Astrid Stolberg macht auch Trainingsspaziergänge
Früher ist sie mit allen Hunden Gassi gegangen, später dann nur noch mit Langzeitbewohnern mit schwierigen Vorgeschichten, die deswegen lange auf ein neues Zuhause warten müssen. Mit denen kann sie nämlich gut umgehen – und will für sie auch eine Bezugsperson sein, die sie sonst nicht hätten. Weil sie nun ganz frisch Mutter geworden ist, geht die 43-Jährige aber nur noch mit Timon.
Sie macht mit ihm als ehrenamtliche Gassi-Geherin zum Beispiel Trainingsspaziergänge. Die dauern nicht so lange und da trainiert sie beispielsweise bei Fuß laufen. Auch, dass er mal alleine sitzen bleiben muss, während sie weggeht oder Suchspiele gehören dazu. Immer wieder gibt es aber auch „Wohlfühlspaziergänge“, sagt sie. Dann erkunden die beiden zwei bis drei Stunden den Wald und gehen im Sommer auch gerne Mal zusammen in den Bach.
Sie selber hat mit dem Gassigehen angefangen, als sie nach Niedersachsen gezogen ist. „Wir hatten früher immer einen Hund.“ Seit sie wieder in Witten wohnt, macht sie das hier. Schon acht Jahre geht sie jetzt mit den Vierbeinern aus.
Hunde suchen Zuneigung
„Das Ehrenamt ist ein Gewinn für einen selber“, sagt sie freudestrahlend, während Timon und sie wieder auf dem Rückweg sind. „Es ist so schön, wenn ich ins Tierheim komme und höre, wie er sich freut. Diese Freude im Hund zu sehen, ist alles wert, was auch an Aufwand dahinter steckt. Die Tiere hier bekommen nicht die Zuneigung, die sie in einem Zuhause bekommen, die möchte ich ihnen geben.“ Für die 43-Jährige ist es aktuell viel Zeitmanagement, alles unter einen Hut zu bekommen: Die frisch geborene Tochter, die Familie, die Arbeit, der eigene Hund – aber sie macht es gerne.

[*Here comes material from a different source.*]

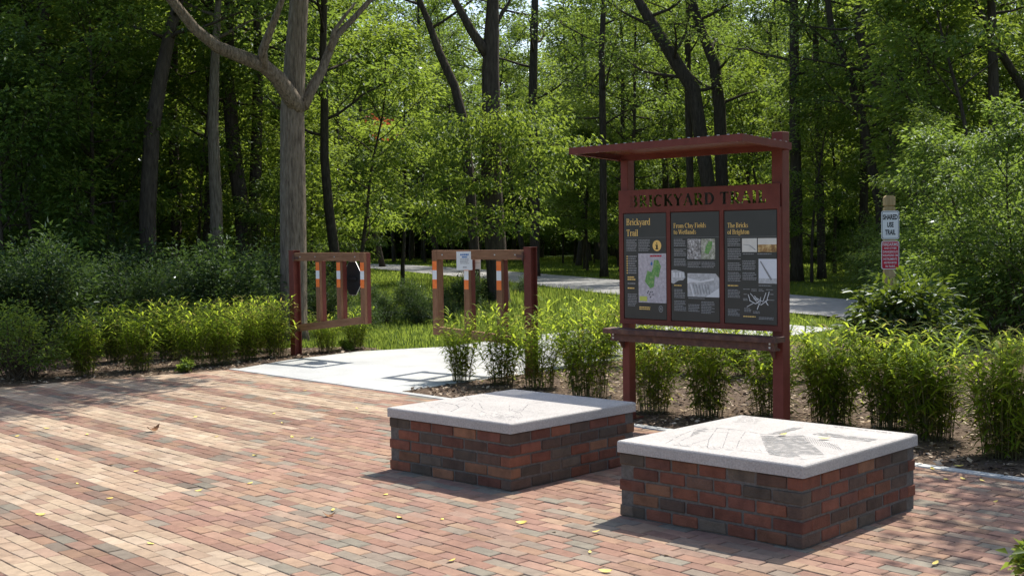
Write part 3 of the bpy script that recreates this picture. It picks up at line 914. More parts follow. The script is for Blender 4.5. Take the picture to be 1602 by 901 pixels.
    flatpoly('information_letter', [[(cx + dx, cz + dz) for dx, dz in s] for s in (
        [(-.008, .016), (.008, .016), (.0, .032)], [(-.016, .008), (.009, .008), (.009, -.024), (.016, -.024), (.016, -.032), (-.016, -.032), (-.016, -.024), (-.008, -.024), (-.008, .0), (-.016, .0)])], ys - .0015, M_black, o)
    flat('map', [rect(p, .345, 1, .378, .845)], ys, PM['map'], o)
    g = [(.72, .44), (.82, .44), (.88, .50), (.85, .55), (.83, .60), (.76, .60), (.74, .58), (.72, .65), (.72, .69), (.63, .71), (.53, .66), (.50, .645), (.56, .54), (.66, .555), (.70, .50)]
    flatpoly('map_park', [[(X(p, a), Z(c)) for a, c in g]], ys - .0015, PM['green'], o)
    flat('map_heading', text_rows(X(p, .63), X(p, .9), Z(.425), Z(.395), .018, r, .75), ys - .0015, M_signred, o)
    flat('map_key', [rect(p, .37, .55, .785, .83)], ys - .0015, M_lime, o)
    pts = [(X(p, .66) + .011 * math.cos(a * PI / 8), Z(.475) + .016 * math.sin(a * PI / 8)) for a in range(16)]
    flatpoly('map_marker', [pts], ys - .0015, M_blue, o)
    flat('map_dots', [rect(p, a, a + .02, c, c + .012) for a, c in ((.57, .73), (.62, .74), (.66, .735), (.60, .76), (.55, .745), (.68, .76), (.62, .785))], ys - .0018, M_black, o)
    flat('legend_marks', [rect(p, .06, .085, z, z + .012) for z in (.40, .424, .446, .468, .49, .512, .536, .56)], ys, M_gold, o)
    rows(p, [(.1, .31, .40, .585), (.08, .31, .66, .70)], 0.021, par=o)
    rows(p, [(.06, .20, .385, .40), (.08, .28, .60, .645), (.08, .24, .705, .745)], 0.02, 'subheading', M_gold, o)
    rows(p, [(.08, .31, .765, .90), (.42, .65, .86, .875)], 0.0145, par=o)
    rows(p, [(.36, .62, .885, .92)], 0.016, 'subheading', M_gold, o)
    pts = [(X(p, .87) + .024 * math.cos(a * PI / 10), Z(.90) + .030 * math.sin(a * PI / 10)) for a in range(20)]
    pin = [(X(p, .87) + .017 * math.cos(a * PI / 10), Z(.90) + .022 * math.sin(a * PI / 10)) for a in range(20)]
    flatpoly('round_emblem', [[pts[i], pts[(i + 1) % 20], pin[(i + 1) % 20], pin[i]] for i in range(20)], ys, M_grey, o)
    flatpoly('emblem_tree', [[(X(p, .87) - .010, Z(.91)), (X(p, .87) + .010, Z(.91)), (X(p, .87) + .004, Z(.885)), (X(p, .87) - .006, Z(.888))]], ys, M_grey, o)
    rows(p, [(.7, .94, .955, .966)], 0.012, par=o)
    # panel 2
    p = panels[1]; o = panel(*p)
    title('From Clay Fields', 'to Wetlands', X(p, .055), Z(.142), Z(.200), 0.345, 0.040, o)
    flat('rule', [rect(p, .06, 1, .228, .230)], ys, M_grey, o)
    rows(p, [(.06, .31, .245, .325), (.06, .32, .335, .415), (.06, .32, .425, .51), (.35, .62, .455, .515), (.64, .92, .455, .515)], par=o)
    flat('picture', [rect(p, .345, .625, .245, .43)], ys, PM['aerial'], o)
    flat('picture', [rect(p, .635, .92, .245, .43)], ys, PM['aerial_green'], o)
    flatpoly('picture_plot', [[(X(p, a), Z(c)) for a, c in ((.80, .265), (.87, .27), (.85, .33), (.78, .385), (.70, .37), (.74, .31))]], ys - .0015, PM['green'], o)
    flat('picture_caption', text_rows(X(p, .345), X(p, .92), Z(.445), Z(.435), .012, r), ys, M_gold, o)
    flatpoly('picture', [[(X(p, a), Z(c)) for a, c in ((.0, .535), (.10, .53), (.28, .55), (.30, .60), (.25, .625), (.15, .63), (.05, .66), (.0, .65))]], ys, PM['grey'], o)
    flat('picture_detail', [rect(p, a, a + w_, .555, .60) for a, w_ in ((.03, .06), (.11, .03), (.17, .05), (.24, .03))], ys - .0015, M_white, o)
    flatpoly('picture', [[(X(p, a), Z(c)) for a, c in ((.345, .56), (.93, .56), (1.0, .60), (1.0, .775), (.345, .775))]], ys, PM['grey'], o)
    flatpoly('picture_roofline', [[(X(p, a), Z(c)) for a, c in q] for q in (((.345, .60), (.345, .655), (.42, .64), (.62, .645), (.9, .62), (.9, .60), (.62, .63)), ((.72, .775), (1.0, .69), (1.0, .775)), ((.40, .66), (.43, .66), (.49, .77), (.46, .77)))], ys - .0015, M_white, o)
    flatpoly('picture_rows', [[(X(p, a), Z(c)) for a, c in ((.46 + i * .06, .66), (.475 + i * .06, .66), (.52 + i * .06, .75), (.505 + i * .06, .75))] for i in range(6)], ys - .0018, M_grey, o)
    rows(p, [(.06, .27, .67, .70), (.36, .60, .82, .835)], 0.015, 'subheading', M_gold, o)
    rows(p, [(.06, .29, .71, .80), (.06, .31, .815, .925), (.36, .60, .845, .925), (.63, .90, .815, .94), (.36, .80, .785, .80)], par=o)
    # panel 3
    p = panels[2]; o = panel(*p)
    title('The Bricks', 'of Brighton', X(p, .06), Z(.148), Z(.207), 0.205, 0.040, o)
    flat('rule', [rect(p, .06, 1, .228, .230)], ys, M_grey, o)
    rows(p, [(.06, .31, .245, .325), (.06, .32, .335, .45), (.06, .32, .46, .535), (.06, .32, .545, .64), (.35, .60, .44, .535), (.35, .62, .545, .63), (.36, .58, .378, .40), (.64, .92, .378, .40), (.66, .9, .655, .675)], par=o)
    flat('picture', [rect(p, .345, .63, .245, .365)], ys, PM['pale'], o)
    flatpoly('picture_line', [[(X(p, .37), Z(.30)), (X(p, .37), Z(.297)), (X(p, .5), Z(.305)), (X(p, .61), Z(.345)), (X(p, .6), Z(.35)), (X(p, .49), Z(.309))]], ys - .0015, M_grey, o)
    flat('picture', [rect(p, .65, 1, .245, .30)], ys, PM['pale'], o)
    flat('picture_land', [rect(p, .65, 1, .30, .365)], ys, PM['sepia'], o)
    flat('picture', [rect(p, .66, 1, .425, .64)], ys, PM['sky'], o)
    flatpoly('picture_chimney', [[(X(p, a), Z(c)) for a, c in ((.69, .45), (.705, .443), (.92, .605), (.89, .615))]], ys - .0015, M_grey, o)
    flat('picture_ground', [rect(p, .66, 1, .595, .64)], ys - .0012, PM['grey'], o)
    rows(p, [(.06, .30, .66, .69), (.06, .30, .86, .87)], 0.015, 'subheading', M_gold, o)
    rows(p, [(.06, .30, .70, .79), (.06, .29, .875, .95), (.36, .50, .69, .71), (.52, .62, .69, .72), (.66, .76, .69, .72), (.8, .93, .69, .715), (.37, .46, .735, .76), (.36, .45, .775, .81), (.86, .94, .73, .75), (.84, .96, .78, .80), (.38, .52, .86, .91), (.55, .68, .885, .92), (.80, .92, .82, .83)], 0.012, par=o)
    q = []
    def seg(a, b_, w_=.004):
        A2 = Vector((X(p, a[0]), Z(a[1]))); B2_ = Vector((X(p, b_[0]), Z(b_[1])))
        d = (B2_ - A2).normalized() * w_ / 2; n_ = Vector((-d.y, d.x))
        q.append([tuple(A2 + n_), tuple(A2 - n_), tuple(B2_ - n_), tuple(B2_ + n_)])
    for a, b_ in (((.50, .73), (.62, .79)), ((.56, .77), (.68, .83)), ((.60, .82), (.70, .79)), ((.46, .74), (.50, .80)), ((.58, .75), (.66, .80)), ((.68, .83), (.70, .76)), ((.62, .77), (.74, .80)), ((.43, .85), (.56, .815)), ((.74, .80), (.80, .72)), ((.80, .81), (.86, .71)), ((.70, .83), (.84, .78)), ((.63, .87), (.66, .83)), ((.48, .79), (.60, .82)), ((.78, .79), (.84, .83))):
        seg(a, b_, r.uniform(.004, .008))
    flatpoly('kiln_diagram', q, ys - .001, M_white, o)
    rows(p, [(.36, .60, .93, .96)], 0.016, 'subheading', M_gold, o)
    rows(p, [(.66, .94, .935, .965)], 0.012, par=o)
    return t
kiosk()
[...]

Nach dem Waldspaziergang wieder am Tierheim angekommen, geht es für Timon wieder in den Hundezwinger. Während Stolberg ihn zurückbringt, ertönt ein ohrenbetäubendes Bell-Konzert von etlichen Hunden. Die warten in ihren Zwinger auf eine Person wie Stolberg, die ihnen ein wenig Zuneigung in ihrem schweren Leben schenken.